Cumartesi, Temmuz 02, 2005

Doktor doktor baksana

Eh, heyecanla bekledigimiz an nihayet geldi dun, Caner Pasa aslanlar gibi geldi, sagli sollu calisti, butun juriye agzinin payini verdi, Doktor unvanini bileginin hakkiyla aldi! Ben azicik agladim onu oyle gorunce, dort yil o kadar cok sizlanmak, o kadar endiselenmek, calismak, calismak, yuzlerce deney, yuzlerce sayfa yazmak (koccaman bi tez yazmis, insan masallah diyor) nihayet sonuc verdi cunku.

Hollanda'da doktora torenleri epey senlikli seyler, dugunden bile daha onemli. Hatta muhtemelen Caner sunnet oldugu gunden beri bu kadar olayin merkezi oldugu bir gun daha gecirmemistir herhalde dune kadar. Frakli haliyle sebeklikler yapmasini engellemedi bu tabii, o ceketin kuyruklarini ucurarak superman pozlari verdiyse de yeterince hizli davranamadigimdan o anlari olumsuzlestiremedim. Olsun ne yapalim.

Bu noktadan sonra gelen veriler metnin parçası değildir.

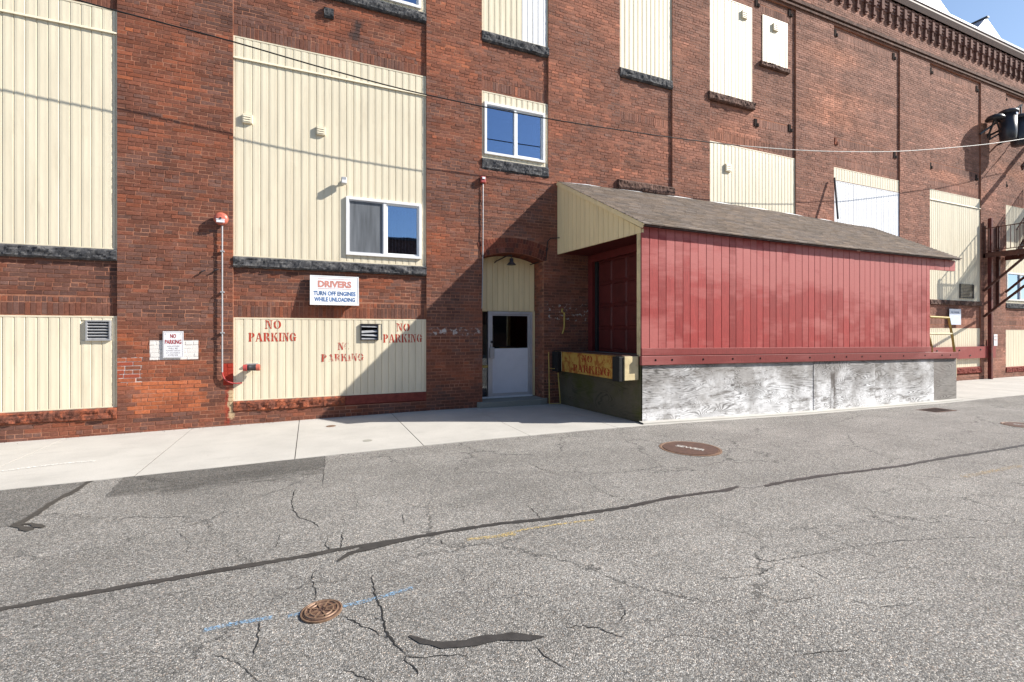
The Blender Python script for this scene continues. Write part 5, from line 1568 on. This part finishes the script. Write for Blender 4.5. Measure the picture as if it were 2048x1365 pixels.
# ------------------------------------------------------------------ manholes
def manhole(pc, rad, label, kind):
    x, y = G(*pc); z = gz(x)
    m_ = thing("manhole", label, "manhole", (x, y, z))
    obj("ring", MB().lathe([(rad, -.02), (rad, .010), (rad*.93, .012), (rad*.90, .006), (0, .006)], (x, y, z), 'Z', 40), M['iron_lt'], m_)
    obj("cover", MB().lathe([(rad*.885, 0), (rad*.885, .012), (rad*.8, .0125), (0, .0125)], (x, y, z), 'Z', 40), M['iron'], m_)
    if kind == 'water':
        sg_ = MB()
        for rr in (.55, .78):
            sg_.tube([(x + rad*rr*math.cos(a*math.pi/16), y + rad*rr*math.sin(a*math.pi/16), z+.013) for a in range(33)], .006, 6, False)
        for k in range(4):
            a = k*math.pi/4 + .3
            sg_.bar((x + rad*.2*math.cos(a), y + rad*.2*math.sin(a), z+.014), (x + rad*.8*math.cos(a), y + rad*.8*math.sin(a), z+.014), .010, .008)
            sg_.bar((x - rad*.2*math.cos(a), y - rad*.2*math.sin(a), z+.014), (x - rad*.8*math.cos(a), y - rad*.8*math.sin(a), z+.014), .010, .008)
        obj("raised_pattern", sg_, M['iron_lt'], m_)
        body = "WATER"
        sz = rad*1.1
    else:
        body = "SEWER"; sz = rad*1.0
    cu = bpy.data.curves.new("txt", 'FONT'); cu.body = body; cu.align_x = 'CENTER'; cu.align_y = 'CENTER'; cu.offset = .02; cu.extrude = .01
    to = bpy.data.objects.new("txt", cu); COL.objects.link(to)
    dg = bpy.context.evaluated_depsgraph_get(); dg.update()
    me = bpy.data.meshes.new_from_object(to.evaluated_get(dg)); bpy.data.objects.remove(to); bpy.data.curves.remove(cu)
    w_ = max(v.co.x for v in me.vertices) * 2
    k = sz / w_; rot = -TH + (.32 if kind == 'water' else -.75)
    for v in me.vertices:
        a, b = v.co.x*k, v.co.y*k
        v.co = (x + a*math.cos(rot) - b*math.sin(rot), y + a*math.sin(rot) + b*math.cos(rot), z + .014 + v.co.z*.15)
    me.materials.clear(); me.name = "lettering"
    obj("lettering", me, M['iron'] if kind == 'water' else M['conc'], m_)
    return m_
def rad_of(pa, pb): a, b = Vector(G(*pa)), Vector(G(*pb)); return (a-b).length/2
manhole((1380, 898), rad_of((1317, 895), (1442, 902)), "large rusty manhole cover in the road in front of the white plywood", "sewer")
manhole((643, 1224), rad_of((602, 1228), (684, 1221)), "small rusty patterned valve cover on the blue painted line in the foreground", "water")
manhole((2052, 852), .36, "rusty manhole cover cut by the right picture edge", "sewer")
# catch basin grate near the far end of the dock
cxg, cyg = G(1872, 821)
gt = thing("drain_grate", "dark drain grate in the road beside the far end of the dock", "drain", (cxg, cyg, gz(cxg)))
obj("grate_frame", MB().box(cxg-.42, cxg+.42, cyg-.22, cyg+.22, gz(cxg)-.03, gz(cxg)+.006), M['iron'], gt)
for k in range(6): obj("slot", MB().box(cxg-.36+k*.125, cxg-.30+k*.125, cyg-.17, cyg+.17, gz(cxg)+.004, gz(cxg)+.009), M['black'], gt)

# ------------------------------------------------------------------ warehouse across the street (seen in the window glass)
OY = -25.5
ow = thing("warehouse", "low dark brick warehouse on the other side of the street", "building", (5, OY-5, -.2))
hs = [(xx, xx+2.2, 1.6, 4.0) for xx in range(-26, 38, 5)] + [(xx, xx+2.2, 5.4, 7.6) for xx in range(-26, 38, 5)]
om = MB()
for r in rect_minus((-30, 42, -.6, 8.6), hs): om.box(r[0], r[1], OY-.35, OY, r[2], r[3])
om.box(-30, 42, OY-12.3, OY-12, -.6, 8.6).box(-30, -29.7, OY-12, OY-.35, -.6, 8.6).box(41.7, 42, OY-12, OY-.35, -.6, 8.6)
obj("wall", om, M['stone_brown'], ow)
obj("roof", MB().box(-29.7, 41.7, OY-12, OY-.36, 8.2, 8.35), M['fascia'], ow)
obj("parapet_cap", MB().box(-30.1, 42.1, OY-.45, OY+.1, 8.6, 8.78), M['stone'], ow)
for h in hs:
    o = obj("window", MB().box(h[0], h[0]+.08, OY-.25, OY-.15, h[2], h[3]).box(h[1]-.08, h[1], OY-.25, OY-.15, h[2], h[3]).box(h[0]+.08, h[1]-.08, OY-.25, OY-.15, h[3]-.08, h[3]).box(h[0]+.08, h[1]-.08, OY-.25, OY-.15, h[2], h[2]+.08), M['dark_metal'], ow)
    obj("pane", MB().box(h[0]+.08, h[1]-.08, OY-.22, OY-.2, h[2]+.08, h[3]-.08), M['interior'], o)

# ------------------------------------------------------------------ grit and leaf scraps along the wall foot and the pavement edge
rg = random.Random(77); gm = MB()
for k in range(900):
    if k < 500: x = rg.uniform(-6.5, 26); y = -abs(rg.gauss(0, .07)) - .008; z = lift(x, .010)
    else: x = rg.uniform(-6.5, 26); y = -3.05 - abs(rg.gauss(0, .12)); z = gz(x)
    if y < -.01 and 5.4 < x < 16.8 and y > -2.98: continue
    r = rg.choice([.004, .006, .008, .012]); a = rg.uniform(0, 6.28)
    p = [(x + r*math.cos(a+q*2.1), y + r*math.sin(a+q*2.1), z) for q in range(3)] + [(x, y, z + r*.7)]
    gm.add(p, [(0,1,3),(1,2,3),(2,0,3)], rg.choice([(.10,.085,.07), (.2,.17,.13), (.05,.045,.04), (.3,.27,.23)]))
gr = obj("grit", gm, M['grit']); gr["kind"] = "stuff"; tag(gr, "loose grit and leaf scraps along the wall foot and sidewalk edge", "grit")
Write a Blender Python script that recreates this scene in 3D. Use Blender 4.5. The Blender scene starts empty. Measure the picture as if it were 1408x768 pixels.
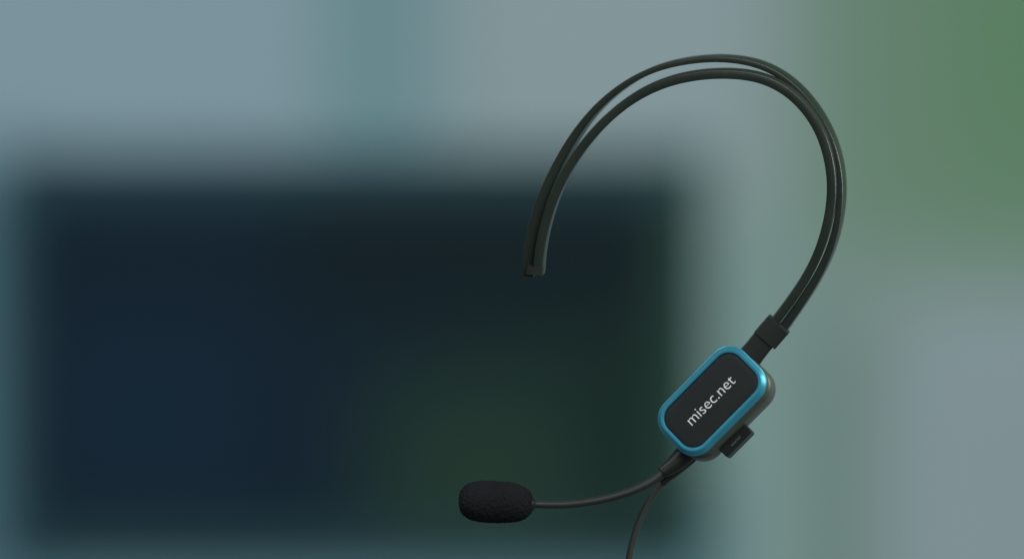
import bpy, bmesh, math
from mathutils import Vector, noise
S=0.0004
CAMD=1.4
BACK=3.5
KB=(CAMD+BACK)/CAMD
scene=bpy.context.scene
def W(px,py,d=0.0): return Vector(((px-704)*S, d*S, (384-py)*S))
def lin(c): 
    c=c/255.0
    return c/12.92 if c<=0.04045 else ((c+0.055)/1.055)**2.4
def L(rgb,k=1.0): return (lin(rgb[0])*k,lin(rgb[1])*k,lin(rgb[2])*k,1)

# ---------- materials ----------
def plastic(name,col,rough=0.45,bump=0.15,scale=2500,metal=0.0,spec=0.5,var=0.25):
    m=bpy.data.materials.new(name); m.use_nodes=True
    nt=m.node_tree; b=nt.nodes['Principled BSDF']
    tc=nt.nodes.new('ShaderNodeTexCoord')
    n=nt.nodes.new('ShaderNodeTexNoise'); n.inputs['Scale'].default_value=scale; n.inputs['Detail'].default_value=3
    n2=nt.nodes.new('ShaderNodeTexNoise'); n2.inputs['Scale'].default_value=45; n2.inputs['Detail'].default_value=4
    nt.links.new(tc.outputs['Object'],n.inputs['Vector']); nt.links.new(tc.outputs['Object'],n2.inputs['Vector'])
    mx=nt.nodes.new('ShaderNodeMix'); mx.data_type='RGBA'
    mx.inputs[6].default_value=(*[c*(1-var) for c in col[:3]],1); mx.inputs[7].default_value=(*[c*(1+var) for c in col[:3]],1)
    nt.links.new(n2.outputs['Fac'],mx.inputs[0]); nt.links.new(mx.outputs[2],b.inputs['Base Color'])
    mr=nt.nodes.new('ShaderNodeMapRange'); mr.inputs['To Min'].default_value=rough-0.06; mr.inputs['To Max'].default_value=rough+0.08
    nt.links.new(n2.outputs['Fac'],mr.inputs['Value']); nt.links.new(mr.outputs[0],b.inputs['Roughness'])
    bp=nt.nodes.new('ShaderNodeBump'); bp.inputs['Strength'].default_value=bump; bp.inputs['Distance'].default_value=0.0002
    nt.links.new(n.outputs['Fac'],bp.inputs['Height']); nt.links.new(bp.outputs[0],b.inputs['Normal'])
    b.inputs['Metallic'].default_value=metal; b.inputs['Specular IOR Level'].default_value=spec
    return m
M_band=plastic('band_plastic',(0.009,0.017,0.012),0.33,spec=0.36)
M_body=plastic('housing_plastic',(0.040,0.052,0.040),0.45,spec=0.4)
M_dark=plastic('dark_plastic',(0.008,0.012,0.010),0.42,spec=0.32)
M_face=plastic('face_plastic',(0.007,0.010,0.011),0.5,bump=0.25,scale=4000,spec=0.35)
M_teal=plastic('teal_metal',(0.045,0.30,0.43),0.34,bump=0.03,metal=0.5,var=0.10)
M_rubber=plastic('rubber',(0.014,0.019,0.017),0.5,spec=0.4)
M_white=plastic('white_print',(0.88,0.9,0.9),0.5,bump=0.0,var=0.01)
M_grey=plastic('grey_print',(0.07,0.09,0.09),0.5,bump=0.0,var=0.01)
M_foam=plastic('foam',(0.010,0.011,0.013),0.95,bump=1.0,scale=1400,spec=0.15,var=0.3)

# ---------- helpers ----------
def mkobj(name,verts,faces,mat,parent=None,smooth=True,angle=35):
    me=bpy.data.meshes.new(name); me.from_pydata([tuple(v) for v in verts],[],faces)
    bm=bmesh.new(); bm.from_mesh(me); bmesh.ops.recalc_face_normals(bm,faces=bm.faces); bm.to_mesh(me); bm.free()
    if smooth:
        for p in me.polygons: p.use_smooth=True
        me.set_sharp_from_angle(angle=math.radians(angle))
    me.materials.append(mat)
    ob=bpy.data.objects.new(name,me); scene.collection.objects.link(ob)
    if parent: ob.parent=parent
    return ob
def catmull(pts,n):
    P=[Vector(p) for p in pts]
    P=[2*P[0]-P[1]]+P+[2*P[-1]-P[-2]]
    out=[]
    for i in range(1,len(P)-2):
        for k in range(n):
            t=k/n; a,b,c,d=P[i-1],P[i],P[i+1],P[i+2]
            out.append(0.5*((2*b)+(-a+c)*t+(2*a-5*b+4*c-d)*t*t+(-a+3*b-3*c+d)*t**3))
    out.append(P[-2]); 
    return out
def loft(rings,closed=True):
    m=len(rings[0]); v=[p for r in rings for p in r]; f=[]
    for i in range(len(rings)-1):
        for j in range(m):
            k=(j+1)%m
            f.append((i*m+j,i*m+k,(i+1)*m+k,(i+1)*m+j))
    if closed:
        f.append(tuple(range(m))[::-1]); f.append(tuple((len(rings)-1)*m+j for j in range(m)))
    return v,f
def rrect(x0,x1,y0,y1,r,n=4):
    out=[]
    for cx,cy,a0 in ((x1-r,y1-r,0),(x0+r,y1-r,90),(x0+r,y0+r,180),(x1-r,y0+r,270)):
        for k in range(n+1):
            a=math.radians(a0+90*k/n); out.append((cx+r*math.cos(a),cy+r*math.sin(a)))
    return out
def smooth2(pts,it=60):
    pts=[p.copy() for p in pts]
    for _ in range(it):
        q=[p.copy() for p in pts]
        for i in range(1,len(pts)-1): q[i]=(pts[i-1]+2*pts[i]+pts[i+1])/4
        pts=q
    return pts
def strip(name,pts,profile,D,mat,parent,n=14,scales=None,sm=True):
    C=smooth2(catmull(pts,n)) if (len(pts)>3 and sm) else (catmull(pts,n) if len(pts)>3 else [Vector(p) for p in pts])
    rings=[]
    for i,c in enumerate(C):
        a=C[max(i-1,0)]; b=C[min(i+1,len(C)-1)]
        t=(b-a); t=Vector((t.x,t.y)).normalized(); nrm=Vector((t.y,-t.x))
        sc=1.0
        if scales:
            fi=i/(len(C)-1)*(len(scales)-1); k=min(int(fi),len(scales)-2); sc=scales[k]+(scales[k+1]-scales[k])*(fi-k)
        rings.append([W(c.x+nrm.x*u*sc+D[0]*v, c.y+nrm.y*u*sc+D[1]*v, c.z+D[2]*v) for u,v in profile])
    v,f=loft(rings); return mkobj(name,v,f,mat,parent)
def tube(name,pts,rad,mat,parent,n=14,seg=20,flat=1.0):
    C=catmull(pts,n); R=catmull([(r,0,0) for r in rad],n)
    rings=[]
    for i,c in enumerate(C):
        t=(C[min(i+1,len(C)-1)]-C[max(i-1,0)]).normalized()
        s1=t.cross(Vector((0,0,1))).normalized(); s2=s1.cross(t).normalized()
        rings.append([W(*(c+(s1*math.cos(a)+s2*math.sin(a)*flat)*R[i].x)) for a in [2*math.pi*k/seg for k in range(seg)]])
    v,f=loft(rings); return mkobj(name,v,f,mat,parent,angle=50)

headset=bpy.data.objects.new('headset',None); scene.collection.objects.link(headset)
headset.empty_display_size=0.02
headset['label']='dark single-ear headset with teal-rimmed earpiece and foam-tipped microphone'
headset['category']='headset'

# ---------- headband ----------
inner=[(745,377),(749,335),(765,276),(795,219),(838,168),(890,131),(945,113),(1000,109),(1048,116),(1088,140),(1118,179),(1133,225),(1136,272),(1125,328),(1100,384),(1051,450)]
outer=[(725,374),(731,318),(748,262),(773,210),(806,159),(850,116),(900,87),(950,74),(1000,70),(1054,78),(1100,104),(1136,145),(1160,193),(1170,242),(1168,292),(1154,347),(1125,402),(1080,466)]
band=bpy.data.objects.new('headband',None); scene.collection.objects.link(band); band.parent=headset
band.empty_display_size=0.01
strip('rail',[(x,y,-10) for x,y in inner],rrect(0,12.5,0,24,1.3,3),(0.22,-0.22,1.0),M_band,band)
strip('rail',[(x,y,40) for x,y in outer],rrect(-8.5,0,-25,0,1.2,3),(0.36,-0.22,1.0),M_band,band,scales=[2.0,1.9,1.6,1.2,1,1,1,1,1,1,1.1,1.3,1.6])
strip('end_cap',[(736,367,-11),(735.3,373,-11),(734.8,378,-11)],rrect(-12,11,0,44,2),(0.10,-0.12,1.0),M_dark,band)

# sleeve + collar
strip('band_sleeve',[(1066,446,-16),(1052,462,-16),(1036,482,-16),(1018,504,-16)],rrect(-16,16,0,46,3),(0.18,-0.06,1),M_dark,headset,scales=[0.95,1,1.0,1.12],sm=False)
strip('band_collar',[(1067,445,-18),(1060,453,-18),(1053,461,-18),(1048,467,-18)],rrect(-17,20,0,50,2.5),(0.16,-0.04,1),M_dark,headset,scales=[1,1,1,1],sm=False)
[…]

Aslina bakilirsa bu isin toren kismi, yani dereceyi aldigini bundan epey bir sure evvel ogreniyorsun ama son bir kere aile ve arkadaslarin onunde bir tur show daha yapiliyor, adaya son bir kere daha ecel terleri dokturup oyle doktor yapiyorlar adami. (ya da kadini) Once aday kisa bir konusma yapip o tezi neden yazdigini, neler anlattigini soyluyor cok basit cumlelerle. Sonra pedel denilen, siyah cubbeli, elinde dev bir asa olan (bunun yuzunden Engin adama degnekci deyip durdu da gulmekten geberdim) adam gelip elindeki asayi uc kere yere vuruyor. O kisinin arkasinda yine ortacagdan kalma cubbeleri ile siraya girmis juri var. Juri yerini aliyor, basliyorlar adaya sorulari sormaya, soru soran juri uyesi sapkasini takip oyle konusmak zorunda. Bu arada adayin iki adet 'yanci' si (paranimpff) gerekirse tezin belirli yerlerini okuyor, getir gotur islerini yapiyor bir nevii.
Tam bir saat sonra pedel efendi iceri geliyor, isterse birileri hala konusuyor olsun, sopayi uc kere yere vuruyor, tartismayi kapatiyor. Juri uyeleri icerdekilere sonsuzluk gibi gelen bir on bes dakika boyunca kahve iciyor, bu herifi doktor etsek mi etmesek mi gibi seyler konusuyorlar.

Juri tekrar iceri girdiginde adayimizi sahneye aliyor ve diplomasini verip tebrik ediyor, sonra gelsin bira(cik)lar! Canerin resepsiyonu sirasinda feci bir pot kirdigim icin epey bir sure mor renkli dolastim, iyi ki kizmadi bana. Herkesi ebrik ettik, sevindik, cok rahatlamis ve cok saskin Caner efendiyle dalga gecitk, sonra da eve donduk.

Kutlama yemegini bir Cin lokantasinda verdi Caner pasa, upuzuun bir masada bir tarafta Hollandali is arkadaslari, bir tarafta aile ve Turk arkadaslar olarak konuslandik. Doktorasinin cesitli evrelerinde, master'i yeni bitmis, yeni baslayan, tez yazan, yazamayan bir masa dolusu 'uzatmali ogrenci' olarak ayni seylerden bahsettik; hemen hemen herkesin ailesi doktora yapan cocuklarini 'hala okulunu bitiremeyen cocuk' olarak goruyormus, bu babama has bir durum degilmis onu ogrendim. Yemekten sonra, - ne kadar ilginc degil mi?- de Geus'a gittik elbette ki. Eve donerken artik gun agariyordu, cok uzun ama harika bir gundu.

06 Temmuz, 2005 16:37, Blogger YesilErik boyle dedi...

Komikmis bu degnek olayi ya. Yaziyi okurken bi an ciddiye almadim, Deniz kafa buluyor herhalde diye bile gecirdim aklimdan. Lise ve universite mezuniyetleri burada daha tantanali olmasina ragmen doktora tez savunmasi gayet sade ve siradan. Avrupada da tam tersiymis demek ki.